O que você acha que mudou no seu processo de escrita ao longo dos anos? O que você diria a si mesma se pudesse voltar à escrita de seus primeiros textos?
Desenvolvi um cuidado com a palavra e uma crença absoluta na força da palavra. Antes escrevia de forma mais “natural”, ou seja, automática. Cheguei a me frustrar porque as palavras deixaram de vir com tanta facilidade, mas isso ocorre porque agora tenho mais repertório, mais crítica, mais o que dizer. Eu diria que é difícil, incerto e demanda esforço, como tudo que é importante na vida. Que a satisfação está em seguir o caminho, não em chegar a algum lugar. Eu pararia de me torturar com a ideia superficial de que é muito trabalho para pouca ou nenhuma recompensa, porque somos treinados desde sempre a fazer nossas escolhas em função de estabilidade, dinheiro, reconhecimento. Em escrita nada disso conta, a chance de não ter nada disso é muito grande. É uma gratificação que não passa pelas coisas do mundo.
Que projeto você gostaria de fazer, mas ainda não começou? Que livro você gostaria de ler e ele ainda não existe?
O que mais quero é vivenciar e concluir sem pressa o projeto do romance que estou desenvolvendo há quatro anos, ambientado no interior de Minas, onde nasci e cresci. Bebe muito da história da minha família. Já fiquei nervosa, agoniada, agora não tenho mais pressa nenhuma. Meu compromisso, pro bem e pro mal, é só comigo mesma. Vou escrevendo, reescrevendo, editando, dando pausas longas. Intercalo com a minha produção científica, que me satisfaz muito.

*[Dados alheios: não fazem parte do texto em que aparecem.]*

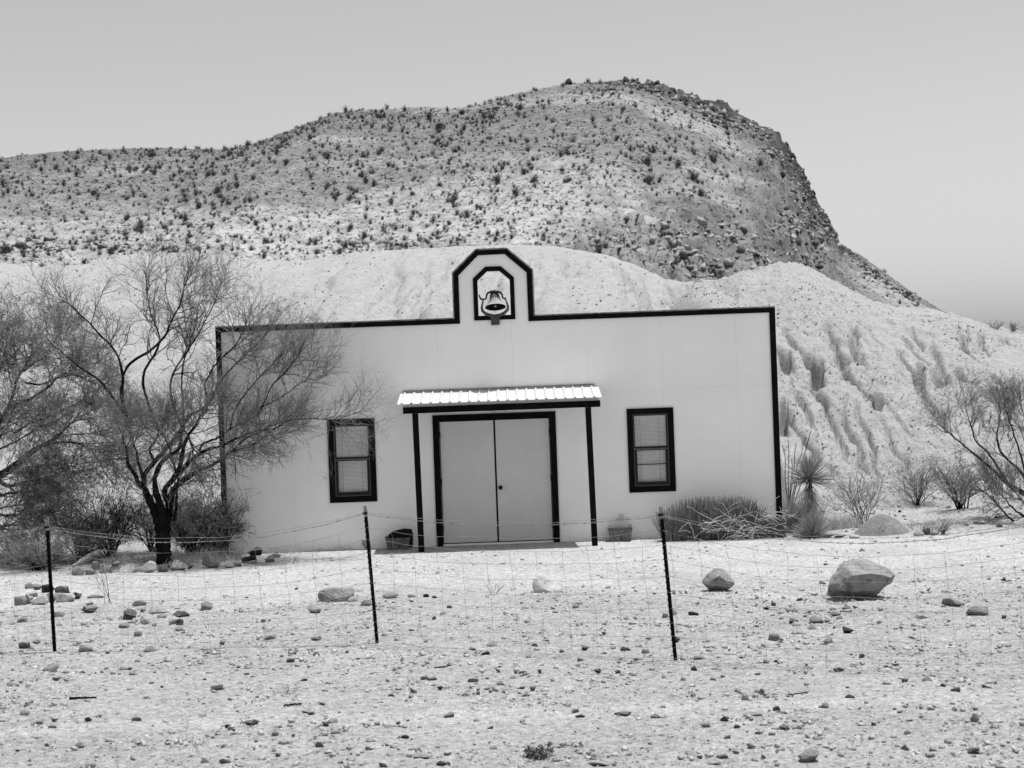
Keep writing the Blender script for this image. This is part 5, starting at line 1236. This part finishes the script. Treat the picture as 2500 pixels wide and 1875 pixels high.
# crags of the hill: (x, y, half width, half height, slant, rocks, share of black)
CRAGS = [(1560,206,75,14,.12,260,.5),(1600,225,50,14,.3,120,.4),(1745,282,88,24,.5,520,.75),(1690,262,50,14,.4,140,.5),(1850,318,55,16,.6,160,.4),(1925,395,22,48,0,220,.5),(1890,380,35,18,.2,110,.4),(1968,480,24,60,.25,300,.55),(1995,545,40,55,.35,420,.7),
 (1940,560,40,70,.35,300,.35),(2025,575,26,34,.3,170,.7),(1985,640,28,40,.3,170,.6),(1630,570,75,22,.1,230,.35),(1655,612,70,24,.15,300,.55),(1700,655,70,24,.1,330,.45),(1790,585,60,20,-.1,180,.35),(1740,560,90,16,.1,160,.3),(1850,640,50,40,0,180,.35),(1480,590,60,18,.1,110,.3),(2130,668,55,14,.75,180,.6),(2215,725,45,12,.7,120,.6),(90,610,110,20,0,240,.35),(250,600,80,14,.1,140,.3),(420,608,90,10,0,120,.3),(870,600,140,12,-.05,150,.25),(1230,262,40,10,-.2,60,.4),(1475,222,30,10,0,50,.6)]
bk = {'mid': [], 'dark': [], 'black': []}
dS = np.linspace(64, 141, 155)
for cx__, cy__, rx_, ry_, sl_, n, kb in CRAGS:
    low = cy__ > 545 and cx__ < 1900
    n = int(n * (.42 if low else .72)); u, v_ = rg.normal(0, .5, (2, n))
    XX_, ZZ_ = ray(cx__ + rx_ * u, cy__ + ry_ * v_ + sl_ * rx_ * u)
    hitm = mountain(XX_[:, None] * dS / FPX, np.broadcast_to(dS - CAMD, (n, len(dS))), False) > CAMH + ZZ_[:, None] * dS / FPX
    for i in np.nonzero(hitm.any(1))[0]:
        d = dS[hitm[i].argmax()]
        tone = 'black' if rg.uniform() < kb * (.18 if low else .5) else ('dark' if rg.uniform() < (.22 if low else .42) else 'mid')
        bk[tone].append((XX_[i] * d / FPX, d - CAMD, .14 * 5.0 ** (rg.uniform() ** 2.0)))
for tone, lst in bk.items():
    a_ = np.array(lst); n = len(a_); x, y, s = a_.T; z = mountain(x, y)
    V0, F0 = rock_data({'mid': 790, 'dark': 791, 'black': 792}[tone], 1, 8, .8, .05); nv = len(V0); rz = rg.uniform(0, 6.28, n)
    Vj = (V0 - [0, 0, .38])[None] * (1 + .18 * rg.normal(size=(n, nv, 1))); hgt = s * rg.uniform(.45, .9, n)
    out = np.stack([(Vj[:, :, 0]*np.cos(rz)[:, None] - Vj[:, :, 1]*np.sin(rz)[:, None]*.7)*s[:, None] + x[:, None], (Vj[:, :, 0]*np.sin(rz)[:, None] + Vj[:, :, 1]*np.cos(rz)[:, None]*.7)*s[:, None] + y[:, None], Vj[:, :, 2]*hgt[:, None] + z[:, None]], -1)
    lab = {'mid': "grey broken rock of the outcrops on the hill", 'dark': "dark broken rock of the crest and cliff of the hill", 'black': "black crags along the crest and the cliff of the hill"}[tone]
    tag(link('outcrop_rubble', mesh_np('outcrop_rubble', out.reshape(-1, 3), (F0[None] + (np.arange(n)*nv)[:, None, None]).reshape(-1, 3), R[tone])), lab, 'rubble', None, 'stuff')
# the dark lone block on the ridge
pk = P(1390, 205, 138.0); o = inst('ridge_rock', rmes['black'][3], (pk[0], pk[1], float(mountain(pk[0], pk[1])) - .05), .3, (.62, .6, .62)); tag(o, "single black block of rock standing on the skyline of the hill", "rock")

# ------------------------------------------------------------------ fence
posts = [((112, 1269), (131, 1590), "left fence post, its pale top lost in the leaning tree"), ((888, 1235), (918, 1567), "middle fence post, in front of the wall left of the porch"), ((1609.5, 1237), (1646, 1608), "right fence post, in front of the reed bush")]
tops, bots = [], []
for (tx, ty), (bx_, by_), lab in posts:
    d = GD(bx_, by_); b = P(bx_, by_, d); t_ = P(tx, ty, d); zg = float(gz(b[0], b[1])); b[2] = zg
    root = empty('fence_post', tuple(b), lab, "fence post", "steel fence posts"); v_ = t_ - b; Lh = np.linalg.norm(v_)
    root.rotation_euler = Vector(v_).to_track_quat('Z', 'Y').to_euler()
    rt = root.rotation_euler.to_matrix(); 
    def tsec(mbb, z0, z1):
        mbb.box(-.0165, .0165, -.004, .0, z0, z1); mbb.box(-.003, .003, .0002, .030, z0, z1); return mbb
    mbb = tsec(MB(), -.06, Lh - .115)
    z = .08
    while z < Lh - .16: mbb.box(-.006, .006, -.011, -.0042, z, z + .012); z += .054
    ang = -root.rotation_euler.z
    sh = mbb.obj('shaft', M['post'], root); tp = tsec(MB(), Lh - .1148, Lh).obj('bare_tip', M['posttop'], root)
    kn = MB(); 
    for q in (0, .008, .016): kn.tube([(-.028, -.012, Lh - .083 + q*.6), (0, -.016, Lh - .080 + q), (.028, -.010, Lh - .084 + q*.6), (.022, .03, Lh - .08 + q), (-.02, .03, Lh - .08 + q), (-.028, -.012, Lh - .083 + q*.6)], .0035, 5)
    kn.obj('wire_tie', M['post'], root)
    for o in (sh, tp):
        o.rotation_euler.z = 0
    tops.append(t_ - v_ / Lh * .08); bots.append(b)
# the wire runs on beyond the picture on both sides
ext = lambda A, B: A + (A - B)
T_ = [ext(tops[0], tops[1]) * 1.0] + tops + [ext(tops[2], tops[1])]; B_ = [ext(bots[0], bots[1])] + bots + [ext(bots[2], bots[1])]
for q in B_: q[2] = float(gz(q[0], q[1]))
T_[0][2] = T_[1][2]; T_[-1][2] = T_[-2][2] - .05
sag_t = [.15, .22, .11, .20]
rg = np.random.default_rng(17)
def strand(frac, sags, r, n=40, seed=0, off=0.0, wob=.006):
    segs = []
    for k in range(4):
        s = np.linspace(0, 1, n)[:, None]
        a = B_[k] * (1 - frac) + T_[k] * frac; b = B_[k+1] * (1 - frac) + T_[k+1] * frac
        l_ = a*(1-s) + b*s; l_[:, 2] += off - sags[k] * 4 * s[:, 0] * (1 - s[:, 0]) + wob * 2 * perlin(s[:, 0]*5, s[:, 0]*0 + .31*k, seed) * np.sin(np.pi*s[:, 0])**.5 + wob * perlin(s[:, 0]*16, s[:, 0]*0 + .7*k, seed+1)
        l_[:, 1] += .03 * perlin(s[:, 0]*3, s[:, 0]*0 + .11*k, seed+2)
        segs.append(l_ if k == 0 else l_[1:])
    L = np.concatenate(segs); return L
L = strand(.998, sag_t, .002, 60, 5)
k = np.arange(len(L)); s1 = L.copy(); s2 = L.copy(); ph = k * 1.9
s1[:, 1] += .003*np.cos(ph); s1[:, 2] += .004*np.sin(ph); s2[:, 1] -= .003*np.cos(ph); s2[:, 2] -= .004*np.sin(ph)
sm = strand(1.0, [q*.86 for q in sag_t], .002, 60, 8, .012)
pr_ = [tubes(q[None], np.full((1, len(q)), .0019), 5) for q in (s1, s2, sm)]
for i in range(3, len(L) - 2, 2):           # barbs
    c = L[i]; a = rg.uniform(0, 3.14)
    for sg in (-1, 1):
        q = np.stack([c + np.array([.006*sg, -.014*math.cos(a), -.014*math.sin(a)]), c, c + np.array([.004*sg, .014*math.cos(a), .014*math.sin(a)])]); pr_.append(tubes(q[None], np.full((1, 3), .0014), 4))
v, f = cat_meshes(pr_)
tag(link('barbed_wire', mesh_np('barbed_wire', v, f, M['wire'], True)), "sagging strand of barbed wire with a smooth wire along the post tops", "barbed wire")
fr_ = [.02, .09, .17, .26, .36, .47, .585, .70, .80, .895]
rows_ = [strand(q, [sag_t[j] * (.25 + .75 * q) for j in range(4)], .002, 48, 20 + i, 0, .009) for i, q in enumerate(fr_)]
pr_ = [tubes(q[None], np.full((1, len(q)), .0016), 4) for q in rows_]
for i in range(2, len(rows_[0]) - 1, 4):
    q = np.stack([r[i] + np.array([.012 * rg.normal(), 0, 0]) for r in rows_]); q, _ = smooth_line(q, np.ones(len(q)), 20)
    pr_.append(tubes(q[None], np.full((1, 20), .0013), 4))
v, f = cat_meshes(pr_)
tag(link('wire_mesh', mesh_np('wire_mesh', v, f, M['wire'], True)), "loose woven wire mesh strung between the fence posts", "wire mesh")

Um livro que eu gostaria de ler: queria que aparecesse uma Jane Austen contemporânea, uma autora que fizesse uma literatura afiada de costumes, com protagonistas mulheres, nesse mundo nosso da velocidade e da liquidez. Uma autora capaz de contar o espírito do nosso tempo com personagens muito bem construídos e narrativas sobre o cotidiano.